Etienne Tarditi, fifty-five, a short, heavy-jowled, paunchy, gross figure of the Parisian underworld with a cloudy background; addicted to trench coats, pork-pie hats and the notion that he resembled Alfred Hitchcock (which he did); a gambler who played for big stakes in narcotics, with connections in many countries; a manipulator who usually remained in the background.

Charles Bourbonnais, thirty-nine, a slender, dapper steward for Trans World Airways, who had an eye for a pretty girl when his wife was not looking; often seen in the company of Tarditi when in Paris, and a liberal spender for a salaried man; the messenger and fixer for the ring.

Nicholas Calamaris, forty-seven, a powerful man with a huge nose, jug ears, skull-like face and long arms which reached almost to his knees; employed as a New York longshoreman, but this job was merely the front for his nighttime operations as a big-time dealer in narcotics; a cautious, secretive man with few close friends.

In the winter and spring of 1960, Federal, state and city police agencies were at a loss to explain the source of heroin which was at times available in almost any quantity desired. Agents canvassed their underworld tipsters with little luck. The informers knew only that at intervals the word would spread that another large load of heroin had arrived in New York and was available. Where it came from and how it entered the country none could—or would—say.
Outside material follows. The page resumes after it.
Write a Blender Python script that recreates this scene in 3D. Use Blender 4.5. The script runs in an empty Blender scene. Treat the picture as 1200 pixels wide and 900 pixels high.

It was not until June that Narcotics Agent Paul Knight picked up the first clue of substance in Beirut, which had become an important listening post for the Narcotics Bureau.

A tipster whispered to Knight that heroin processed in Beirut from a morphine base had been sent to a smuggling ring in Paris. The reputed leader of the ring was a man named Etienne Tarditi. He had, the tipster said, smuggled as much as 40 to 60 kilograms of heroin from Beirut to France, and, according to rumors, it had gone from France to the United States. The carrier was said to be a Spanish-speaking diplomat.

This was the first break. The information from Beirut was passed on to the French Sûreté Nationale with a request that the Narcotics Bureau be informed of Tarditi’s movements and his associates.

In August, the Sûreté informed the Bureau that Tarditi had returned to Paris from a trip to New York. His plane companion on the trip, and on several previous trips, had been the Spanish-speaking Guatemalan ambassador, Mauricio Rosal. The Sûreté added that Tarditi also had been seen in Paris in the company of a TWA steward named Charles Bourbonnais.

From this time forward, Tarditi, Rosal and Bourbonnais were under almost constant police surveillance on the Continent. When Bourbonnais returned to the United States on August 24 he was placed under surveillance by Narcotics and Customs agents.

Bourbonnais, the agents found, was married to a TWA hostess. He lived on Long Island and in recent months had sold a residence for $40,000. He always seemed to have plenty of money, and he was something of a playboy when his wife was away from home or when he was in Paris.